(Entries from a dataset)
———
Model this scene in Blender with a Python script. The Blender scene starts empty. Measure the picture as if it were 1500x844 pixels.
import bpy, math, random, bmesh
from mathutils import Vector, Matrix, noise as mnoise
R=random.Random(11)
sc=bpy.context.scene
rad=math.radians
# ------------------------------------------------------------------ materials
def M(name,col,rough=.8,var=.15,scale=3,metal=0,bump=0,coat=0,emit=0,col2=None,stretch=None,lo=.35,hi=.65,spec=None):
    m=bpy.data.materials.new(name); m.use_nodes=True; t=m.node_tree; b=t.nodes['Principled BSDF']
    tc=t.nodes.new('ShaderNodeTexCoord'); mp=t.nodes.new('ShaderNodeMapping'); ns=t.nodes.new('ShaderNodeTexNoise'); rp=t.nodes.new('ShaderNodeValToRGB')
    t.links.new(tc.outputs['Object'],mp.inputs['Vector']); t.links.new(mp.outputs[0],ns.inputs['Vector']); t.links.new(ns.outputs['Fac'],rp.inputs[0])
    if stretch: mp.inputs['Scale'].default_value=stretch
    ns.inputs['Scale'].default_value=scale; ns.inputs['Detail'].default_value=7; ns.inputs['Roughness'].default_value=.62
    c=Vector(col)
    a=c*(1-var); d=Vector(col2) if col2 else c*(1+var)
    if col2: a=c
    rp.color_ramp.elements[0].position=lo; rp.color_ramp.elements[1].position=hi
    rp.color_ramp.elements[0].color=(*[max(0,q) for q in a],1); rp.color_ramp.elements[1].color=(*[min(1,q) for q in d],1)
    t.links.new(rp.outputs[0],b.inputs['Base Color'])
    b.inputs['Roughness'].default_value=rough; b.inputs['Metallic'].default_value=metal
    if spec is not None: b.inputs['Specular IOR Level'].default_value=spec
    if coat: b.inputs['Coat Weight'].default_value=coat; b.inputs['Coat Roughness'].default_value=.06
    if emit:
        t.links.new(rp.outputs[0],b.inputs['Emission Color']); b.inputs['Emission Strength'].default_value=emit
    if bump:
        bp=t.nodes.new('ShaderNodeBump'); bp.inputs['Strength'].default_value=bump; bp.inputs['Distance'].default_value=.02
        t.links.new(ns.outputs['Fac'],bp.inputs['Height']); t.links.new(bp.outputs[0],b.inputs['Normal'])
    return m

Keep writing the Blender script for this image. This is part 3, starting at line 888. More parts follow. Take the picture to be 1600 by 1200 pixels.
———
Copy each line above containing the string "this".

Model this scene in Blender with a Python script. The Blender scene starts empty. Measure the picture as if it were 1500x844 pixels.
Keep writing the Blender script for this image. This is part 3, starting at line 888. More parts follow. Take the picture to be 1600 by 1200 pixels.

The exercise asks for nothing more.